A new anti-metal theft law, authored by Assemblymember Wilmer Amina Carter, D-Rialto, stiffens penalties for a crime that's epidemic and makes the punishment more reflective of the millions of dollars in damage caused to property when copper wiring is stolen.

Due to the increasing value of metal, more and more thieves are stealing copper wiring from construction sites, digging up underground telecommunication wires and cutting wires at utility stations, said Carter, a Rialto Democrat whose measure,  AB-316,  went into effect on Jan.1.

The damage to property and the risk to public safety can be much greater than the value of the metal lost, Carter said.

Assemblymember Carter's legislation combats metal theft by classifying stolen copper materials exceeding a value of $950 as Grand Theft, which carries the harshest penalty possible.
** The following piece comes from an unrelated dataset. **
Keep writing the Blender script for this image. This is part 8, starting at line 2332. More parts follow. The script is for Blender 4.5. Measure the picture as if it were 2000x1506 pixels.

The new crime carries a fine of up to $10,000 and a maximum of three years in state prison.

This very important law is helping to deter these thefts by increasing the penalty, said Lieutenant Barbara Ferguson, Legislative Liaison for the San Bernardino County Sheriff's Department. Metal theft accounts for one-third of all property crimes in San Bernardino County.

If charged as a misdemeanor, the fine increases from $1,000 to $2,500 with the possibility of up to a year in prison. In addition to fines, those found in violation are now responsible for paying the amount of damages and any economic loss to the victim.

In Assemblymember Carter's 62nd District, a theft of wire from a utility site caused an outage that left 25,000 residences without power in sweltering August heat.

Now that these new penalties are in place, my  hope is that thieves will think twice before they steal from our farmers, schools, churches, business owners, utilities and California taxpayers, Ms. Carter said.